Like so many Exonians before and after him, he wanted to be a writer. He didn't subsist on fantasy: he wrote and wrote and wrote. And in the manner of aspiring writers, he sought inspiration in the material world, in part by working in rail yards and lumber mills during a college sabbatical. After college he studied literature at Cambridge, and then took a job teaching English in a Chicago suburb. "I thought it would give me time to write," he says of teaching. After two years of teaching 11th graders at Evanston Township High School, he joined Scholastic as a magazine editor and was subsequently swept into the executive ranks.

"My current job doesn't make much use of my writing skills," he says. This may be for the best, because Scholastic needs the full attention of its management. To support the children's publishing franchises the company has created, Robinson has also directed Scholastic's expansion into television, film, video, technology, and consumer products, and launched the Scholastic Productions programming and licensing unit in 1979.

Scholastic

A slightly elaborated version of this story: Scholastic began in 1920 as a single magazine, The Western Pennsylvania Scholastic-"the official weekly newspaper of the Western Pennsylvania Interscholastic Athletic League." Robinson's father, Maurice R. Robinson, was the founding editor. Scholastic has had only two chairmen in its 79-year history: M.R. Robinson and Richard, his son.

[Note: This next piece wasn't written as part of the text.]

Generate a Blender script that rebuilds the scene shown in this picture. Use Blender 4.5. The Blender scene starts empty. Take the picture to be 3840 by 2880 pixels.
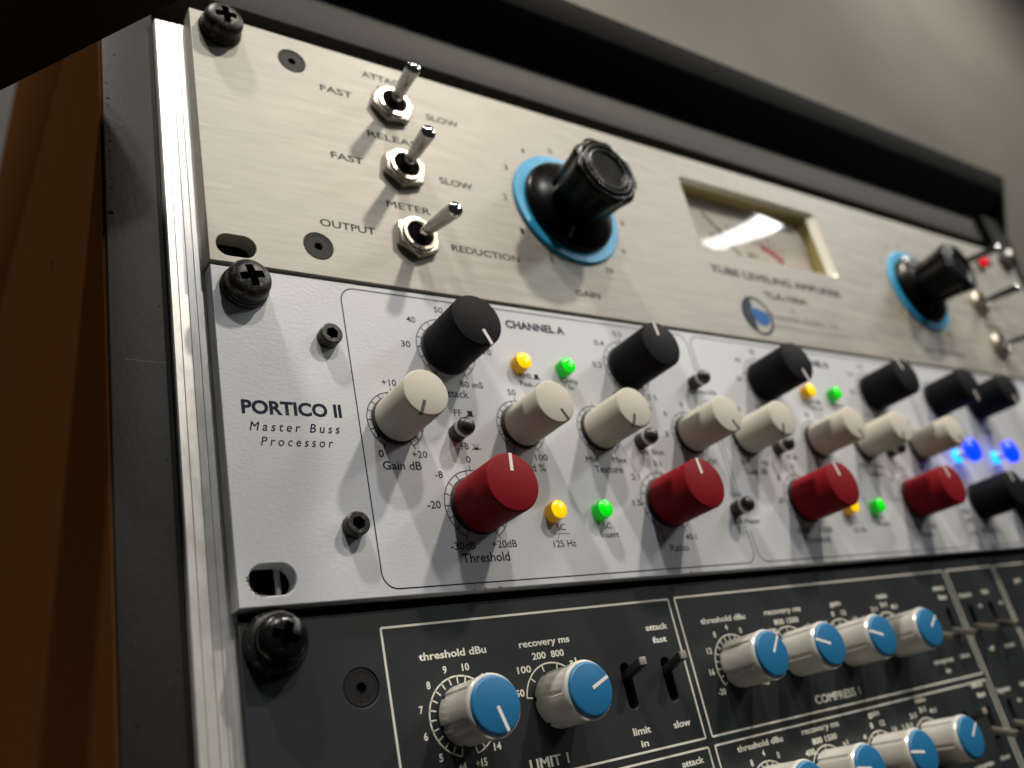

Nonetheless, the younger Robinson
says initially he had a different sort of publishing career in mind for himself than the one his father had chosen. "I went through Harvard thinking I would be a writer." Beat poet Gregory Corso used to hang around Cambridge in the 1950s, and literary-minded students like Robinson and Robert Cowley '52 used to sneak the hungry poet into the dining hall. Corso, now a celebrated poet, was then the proverbial starving artist. Between his Exeter and Harvard graduations, Robinson had a beat experience himself, in the rail yards and lumber mills of the West, scrounging fodder for his novels and stories doing, as he puts it, "the kinds of things you see on the backs of novels."

He returned to college and graduated in 1959, Phi Beta Kappa and magna cum laude, with highest honors in English, and then spent a year in England studying at Cambridge. He then accepted the teaching job in Evanston, which, as he had hoped, gave him time to write.